In the musical, it is the primary sales pitch for a boy's band, sung by "Professor" Harold Hill.[3] Hill uses the song to help the townspeople of River City, Iowa visualize their children playing in a marching band by claiming to recall a time when he saw several famous bandleaders' bands in a combined performance. While an average-sized high school marching band might have about 10 musicians playing the trombone, and a large college marching band seldom has more than 30 trombonists, the band that Harold Hill describes to the citizens includes 76 trombones, 110 cornets, "more than a thousand reeds", double bell euphoniums, and "fifty mounted cannon" (which were popular in bands of the late 19th century).
The song's opening lines are:
Seventy-six trombones led the big parade
With a hundred and ten cornets close at hand ...
The love ballad "Goodnight My Someone", which immediately precedes "Seventy-Six Trombones" in the musical, has the same tune but is played in 3/4 time at a slower tempo. At the end of the musical, lines from "Seventy-Six Trombones" and "Goodnight My Someone" are sung in alternation with each other.[3] This technique is used in opera, but was unknown in Broadway musicals.[3]
It has long been a featured march and favorite of the Boston Pops.[5]
A jazzy arrangement appears on the 1963 Henry Mancini album, Our Man in Hollywood.[6] The album notes state, "Probably the most played new march of the past decade ... the Mancini version scored for 8 trombones..."
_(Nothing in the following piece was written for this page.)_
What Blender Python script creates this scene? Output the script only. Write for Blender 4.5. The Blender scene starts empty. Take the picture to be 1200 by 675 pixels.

André Rieu and his orchestra customarily open and enter to the piece.[8]
Homages
In Willson's hometown of Mason City, Iowa, the song is honored (along with the whole plot of The Music Man) in a building called "Music Man Square", which is located next to Willson's boyhood home.[9] In one large room, there are 76 donated trombones hanging from the ceiling.
In the musical episode of Buffy The Vampire Slayer, "Once More, with Feeling", Spike remarks to Buffy "The day you suss out what you do want, they'll probably be a parade! With Seventy Six bloody Trombones playing!"
In the 15th episode of the second season of American TV sitcom, The Nanny, a man is supposedly dating Fran's rival when he meets Maxwell and, after performing beginning of the song, reveals himself as a gay dancer trying to make it on Broadway (actually meeting his life partner during a revival of The Music Man).
In Chile, the instrumental march version (with Leroy Anderson's orchestration) was used as a theme song for radio Portales news show La Revista de Portales. It was used because of an earlier use on the news show La bitácora en Portales.[10]
In the Netherlands, the tune was used for theme song of the popular radio and television show Dik Voormekaarshow.[11]